**Input data**
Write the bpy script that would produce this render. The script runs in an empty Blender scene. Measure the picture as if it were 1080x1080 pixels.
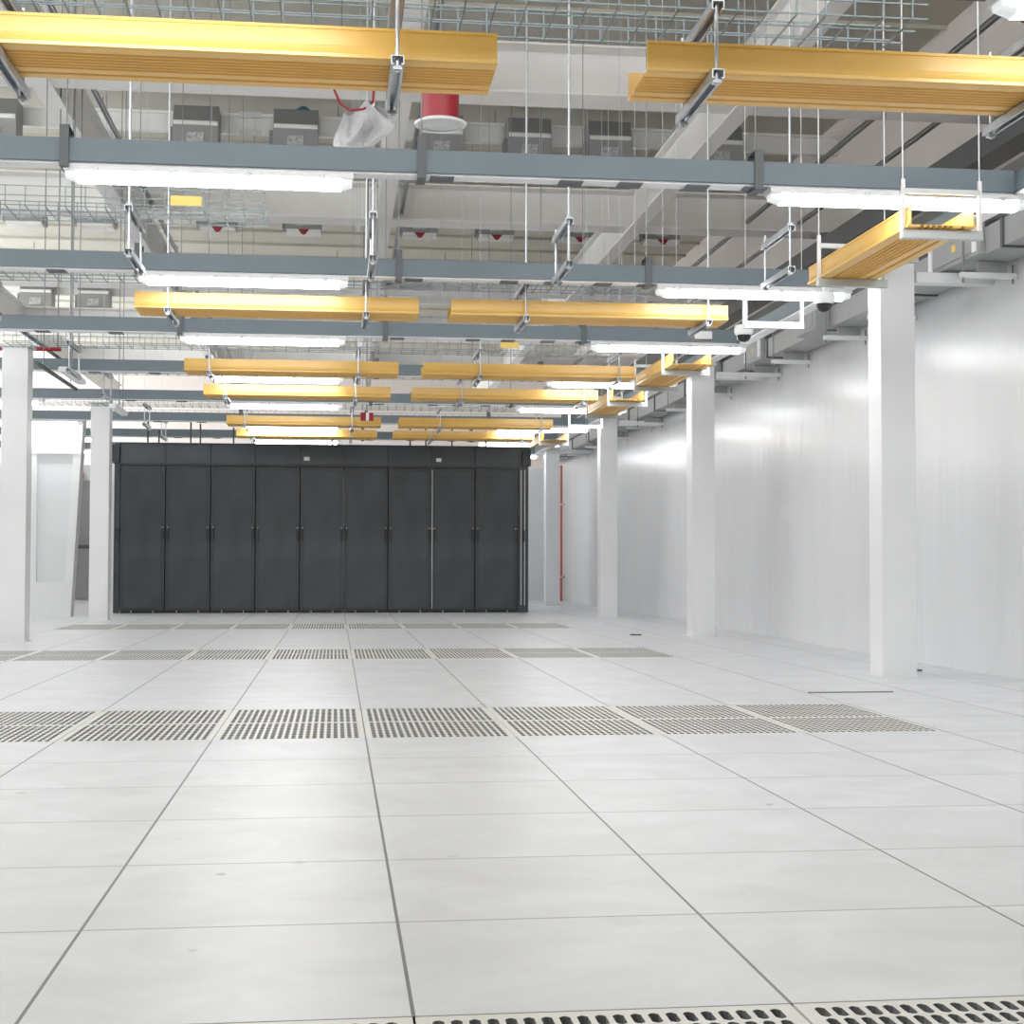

* * *

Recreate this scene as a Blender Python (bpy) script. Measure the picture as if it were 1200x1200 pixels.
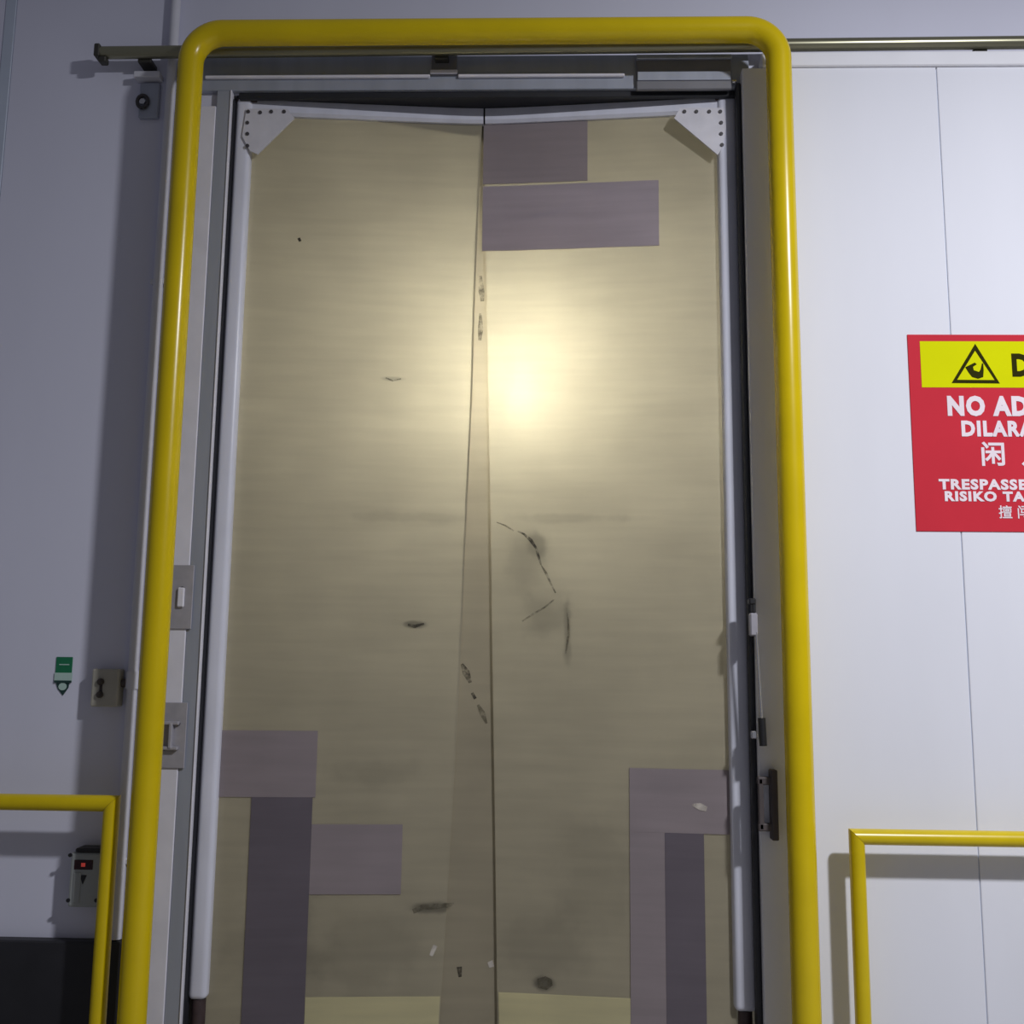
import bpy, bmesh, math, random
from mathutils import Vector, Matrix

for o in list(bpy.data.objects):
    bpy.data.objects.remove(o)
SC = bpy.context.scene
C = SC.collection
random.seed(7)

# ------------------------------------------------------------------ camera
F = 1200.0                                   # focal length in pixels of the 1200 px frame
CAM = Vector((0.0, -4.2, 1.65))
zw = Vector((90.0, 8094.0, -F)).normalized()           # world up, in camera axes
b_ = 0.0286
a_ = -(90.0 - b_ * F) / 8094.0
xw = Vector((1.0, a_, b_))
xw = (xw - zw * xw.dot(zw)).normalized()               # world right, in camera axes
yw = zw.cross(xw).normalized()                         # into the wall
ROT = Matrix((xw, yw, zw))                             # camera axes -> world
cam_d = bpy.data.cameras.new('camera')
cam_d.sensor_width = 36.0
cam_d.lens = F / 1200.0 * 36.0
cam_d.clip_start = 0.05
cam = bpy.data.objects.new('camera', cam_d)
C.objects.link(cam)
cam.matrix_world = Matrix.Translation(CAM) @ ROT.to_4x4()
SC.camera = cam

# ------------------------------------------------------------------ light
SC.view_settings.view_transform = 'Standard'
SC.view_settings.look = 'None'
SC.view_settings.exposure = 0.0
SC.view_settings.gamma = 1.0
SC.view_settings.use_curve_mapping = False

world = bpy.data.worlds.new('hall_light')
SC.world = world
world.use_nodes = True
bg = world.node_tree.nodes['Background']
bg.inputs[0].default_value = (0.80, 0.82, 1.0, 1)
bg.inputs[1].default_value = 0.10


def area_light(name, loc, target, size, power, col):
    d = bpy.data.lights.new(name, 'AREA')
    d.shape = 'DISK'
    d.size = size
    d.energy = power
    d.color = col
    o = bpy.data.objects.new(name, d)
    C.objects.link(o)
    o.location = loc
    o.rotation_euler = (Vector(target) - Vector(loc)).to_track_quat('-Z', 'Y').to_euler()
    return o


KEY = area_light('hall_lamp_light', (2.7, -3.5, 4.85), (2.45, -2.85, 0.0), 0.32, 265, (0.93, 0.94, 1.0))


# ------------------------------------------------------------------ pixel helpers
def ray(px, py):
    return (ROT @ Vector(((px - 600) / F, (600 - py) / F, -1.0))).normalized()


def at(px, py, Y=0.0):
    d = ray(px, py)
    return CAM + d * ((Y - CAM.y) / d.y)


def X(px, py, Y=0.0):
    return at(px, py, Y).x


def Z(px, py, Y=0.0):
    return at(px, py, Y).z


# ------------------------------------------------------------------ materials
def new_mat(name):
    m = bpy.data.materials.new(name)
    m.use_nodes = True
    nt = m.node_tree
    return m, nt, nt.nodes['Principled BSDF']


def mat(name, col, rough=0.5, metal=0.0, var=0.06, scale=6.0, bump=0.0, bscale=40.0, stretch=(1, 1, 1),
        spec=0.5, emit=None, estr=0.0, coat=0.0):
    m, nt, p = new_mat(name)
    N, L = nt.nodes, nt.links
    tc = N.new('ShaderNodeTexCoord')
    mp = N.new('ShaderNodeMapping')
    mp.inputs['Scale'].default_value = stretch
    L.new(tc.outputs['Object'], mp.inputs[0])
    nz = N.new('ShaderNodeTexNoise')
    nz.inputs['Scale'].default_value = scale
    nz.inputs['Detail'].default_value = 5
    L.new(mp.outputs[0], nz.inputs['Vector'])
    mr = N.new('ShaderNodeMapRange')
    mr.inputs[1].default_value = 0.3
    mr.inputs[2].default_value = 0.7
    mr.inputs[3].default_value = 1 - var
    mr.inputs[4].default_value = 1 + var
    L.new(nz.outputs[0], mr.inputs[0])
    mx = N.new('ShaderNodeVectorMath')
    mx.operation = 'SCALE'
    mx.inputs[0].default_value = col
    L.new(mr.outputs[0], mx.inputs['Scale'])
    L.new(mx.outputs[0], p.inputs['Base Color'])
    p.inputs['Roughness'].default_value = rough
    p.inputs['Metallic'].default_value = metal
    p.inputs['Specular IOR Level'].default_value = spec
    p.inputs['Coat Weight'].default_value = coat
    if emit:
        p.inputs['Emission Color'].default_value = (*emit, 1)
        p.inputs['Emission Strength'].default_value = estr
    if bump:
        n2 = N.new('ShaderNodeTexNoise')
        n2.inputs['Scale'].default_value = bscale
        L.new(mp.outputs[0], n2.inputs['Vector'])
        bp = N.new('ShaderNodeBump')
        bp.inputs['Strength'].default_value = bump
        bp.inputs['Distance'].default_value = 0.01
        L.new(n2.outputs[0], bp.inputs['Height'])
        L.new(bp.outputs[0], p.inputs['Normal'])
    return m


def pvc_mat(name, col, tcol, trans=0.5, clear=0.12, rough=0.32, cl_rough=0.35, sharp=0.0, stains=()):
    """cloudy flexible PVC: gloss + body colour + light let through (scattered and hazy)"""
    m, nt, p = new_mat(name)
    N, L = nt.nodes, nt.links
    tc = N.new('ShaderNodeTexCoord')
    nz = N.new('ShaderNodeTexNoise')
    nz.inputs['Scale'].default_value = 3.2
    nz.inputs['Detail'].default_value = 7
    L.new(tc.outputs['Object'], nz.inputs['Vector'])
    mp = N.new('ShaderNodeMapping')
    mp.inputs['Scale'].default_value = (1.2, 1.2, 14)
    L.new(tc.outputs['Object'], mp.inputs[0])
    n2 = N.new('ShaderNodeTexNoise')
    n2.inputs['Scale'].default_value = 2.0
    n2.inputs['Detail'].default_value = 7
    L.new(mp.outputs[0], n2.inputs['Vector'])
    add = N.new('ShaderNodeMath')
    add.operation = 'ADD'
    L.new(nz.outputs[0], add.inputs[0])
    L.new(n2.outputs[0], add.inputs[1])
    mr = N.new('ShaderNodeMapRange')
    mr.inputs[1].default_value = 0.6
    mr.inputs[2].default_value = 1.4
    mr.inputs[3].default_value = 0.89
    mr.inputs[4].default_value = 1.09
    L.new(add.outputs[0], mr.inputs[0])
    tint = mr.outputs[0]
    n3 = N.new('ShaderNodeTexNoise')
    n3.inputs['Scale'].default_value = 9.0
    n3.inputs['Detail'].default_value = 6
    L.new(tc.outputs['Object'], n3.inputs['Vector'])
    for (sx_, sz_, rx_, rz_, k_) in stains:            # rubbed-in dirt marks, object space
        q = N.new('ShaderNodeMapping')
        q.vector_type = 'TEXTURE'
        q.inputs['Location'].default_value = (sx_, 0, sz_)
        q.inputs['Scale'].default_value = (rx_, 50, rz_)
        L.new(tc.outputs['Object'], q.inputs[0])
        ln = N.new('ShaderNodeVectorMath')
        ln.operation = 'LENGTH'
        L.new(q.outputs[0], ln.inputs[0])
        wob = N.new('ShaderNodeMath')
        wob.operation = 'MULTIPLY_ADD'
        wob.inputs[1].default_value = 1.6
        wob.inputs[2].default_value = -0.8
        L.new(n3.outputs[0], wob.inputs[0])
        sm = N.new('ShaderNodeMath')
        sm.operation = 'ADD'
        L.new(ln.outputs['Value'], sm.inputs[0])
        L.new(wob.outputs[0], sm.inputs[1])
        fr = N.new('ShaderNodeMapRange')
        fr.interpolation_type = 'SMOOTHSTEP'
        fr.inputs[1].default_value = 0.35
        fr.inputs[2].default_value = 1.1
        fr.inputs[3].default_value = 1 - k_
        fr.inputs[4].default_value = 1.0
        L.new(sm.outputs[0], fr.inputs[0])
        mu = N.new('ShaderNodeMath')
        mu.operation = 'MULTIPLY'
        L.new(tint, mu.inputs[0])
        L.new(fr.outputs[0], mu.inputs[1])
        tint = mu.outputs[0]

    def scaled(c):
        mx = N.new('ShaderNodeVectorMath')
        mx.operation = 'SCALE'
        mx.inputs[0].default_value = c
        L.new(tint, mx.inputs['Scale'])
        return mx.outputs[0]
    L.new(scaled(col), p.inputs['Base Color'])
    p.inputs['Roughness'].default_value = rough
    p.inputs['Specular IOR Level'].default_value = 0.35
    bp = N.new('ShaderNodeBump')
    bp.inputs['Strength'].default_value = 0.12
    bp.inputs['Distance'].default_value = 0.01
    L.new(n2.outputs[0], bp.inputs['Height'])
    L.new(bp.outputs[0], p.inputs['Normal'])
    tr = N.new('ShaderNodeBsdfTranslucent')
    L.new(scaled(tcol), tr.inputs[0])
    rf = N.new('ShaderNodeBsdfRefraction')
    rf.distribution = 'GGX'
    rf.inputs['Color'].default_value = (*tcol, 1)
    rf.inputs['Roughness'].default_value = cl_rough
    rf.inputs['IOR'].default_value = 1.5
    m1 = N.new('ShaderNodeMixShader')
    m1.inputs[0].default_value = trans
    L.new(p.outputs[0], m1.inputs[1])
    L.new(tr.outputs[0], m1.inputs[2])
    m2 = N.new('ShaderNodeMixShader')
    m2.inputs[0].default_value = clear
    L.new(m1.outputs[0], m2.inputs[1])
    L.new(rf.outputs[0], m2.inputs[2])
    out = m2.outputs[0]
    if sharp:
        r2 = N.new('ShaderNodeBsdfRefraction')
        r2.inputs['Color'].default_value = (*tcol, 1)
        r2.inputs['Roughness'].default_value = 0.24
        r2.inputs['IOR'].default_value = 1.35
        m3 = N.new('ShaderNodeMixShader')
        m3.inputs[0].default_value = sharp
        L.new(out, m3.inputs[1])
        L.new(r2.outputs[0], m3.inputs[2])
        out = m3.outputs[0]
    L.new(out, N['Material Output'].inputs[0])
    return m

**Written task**
Identify the lines above with the word "scene". Copy them.

**Solution**
Write the bpy script that would produce this render. The script runs in an empty Blender scene. Measure the picture as if it were 1080x1080 pixels.
Recreate this scene as a Blender Python (bpy) script. Measure the picture as if it were 1200x1200 pixels.
SC = bpy.context.scene